For ITR-form selection guidance and the regime-switch mechanics, see the ITR Form Selector Guide. For end-to-end ITR preparation, see the ITR Filing service.
Frequently asked questions
Is Section 24(b) interest deduction available under the New Tax Regime in FY 2025-26?
For Self-Occupied Property (SOP), Section 24(b) is NOT allowed under the New Regime — the entire interest deduction falls away. For Let-Out Property (LOP), interest deduction IS allowed (against rental income) under both Old and New Regimes, but the New Regime additionally restricts the resulting house-property loss — it cannot be set off against other income heads (salary, business) and cannot be carried forward against future non-house-property income.
What is the pre-construction interest rule?
Interest paid during the construction phase of a house property (before possession / occupation) is aggregated and allowed as a deduction in 5 equal annual installments, starting from the FY in which construction is completed / property acquired. For Self-Occupied Property, the current-year interest PLUS one-fifth of the pre-construction interest are added together and tested against the same ₹2 lakh combined annual cap — the pre-construction installment is NOT additive to the ₹2L cap.
Can both spouses claim ₹2 lakh Section 24(b) deduction on a jointly owned home?
Yes — if both are legal co-owners of the property AND co-borrowers on the home loan.
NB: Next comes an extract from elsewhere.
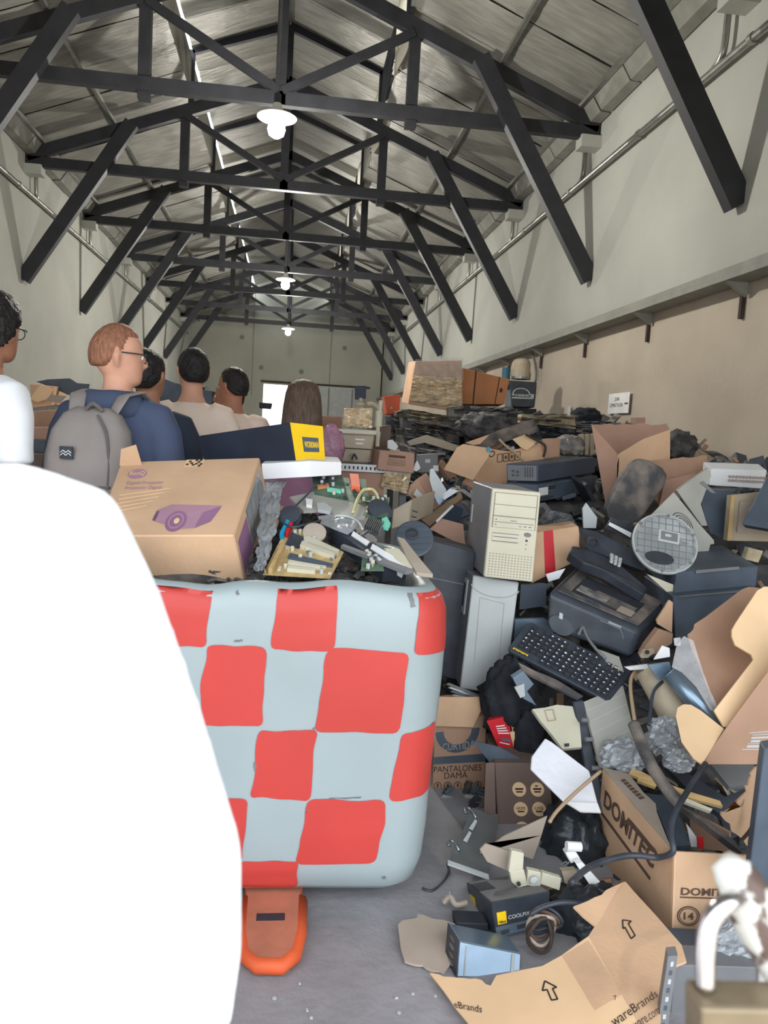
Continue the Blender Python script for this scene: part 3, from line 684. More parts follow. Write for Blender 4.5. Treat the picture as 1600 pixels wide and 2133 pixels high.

Each co-owner can claim interest deduction in proportion to their ownership share, subject to their own individual ₹2 lakh cap. A 50:50 co-ownership of a home with ₹4 lakh annual interest allows each spouse to claim ₹2 lakh independently — effectively a ₹4 lakh family tax shield. Paying the EMI alone (without being a co-owner) does not establish entitlement; co-ownership in the sale deed is the prerequisite.
What happens if home construction takes longer than 5 years from the loan?
To qualify for the full ₹2 lakh SOP interest cap, construction must be completed within 5 years from the END of the FY in which the loan was borrowed. If construction takes longer, the Section 24(b) cap drops to ₹30,000 per year for the SOP (the cap reverts to ₹30,000 — a long-standing pre-1999 default). The cap remains at ₹30,000 even after construction completes if the 5-year window was breached. The reduced cap does not affect Let-Out Property treatment, where the full interest is deductible against rental income regardless of construction time.
Can I carry forward unadjusted losses from house property?
Yes — under the Old Tax Regime. House property loss in any FY can be set off against other heads of income (salary, business, capital gains) up to ₹2 lakh in the current year. Any unabsorbed loss above ₹2 lakh is carried forward for up to 8 assessment years, but in those carry-forward years it can only be set off against house-property income (not against other heads). Under the New Tax Regime, the LOP loss carry-forward is restricted — only allowed against future house-property income; SOP loss is not allowed at all (because SOP interest itself is not deductible under New Regime).
Are Section 80EEA or Section 80EE deductions available for home loans taken in FY 2025-26?
No. Section 80EEA (additional ₹1.5 lakh interest deduction for first-time buyers of affordable housing, stamp-duty value ≤ ₹45 lakh) applied only to loans sanctioned between 1 April 2019 and 31 March 2022 — that window has closed. Section 80EE (additional ₹50,000 for first-time buyers, loans sanctioned 1 April 2016 to 31 March 2017) also sunset long ago. Neither provision is available for fresh home loans in FY 2025-26.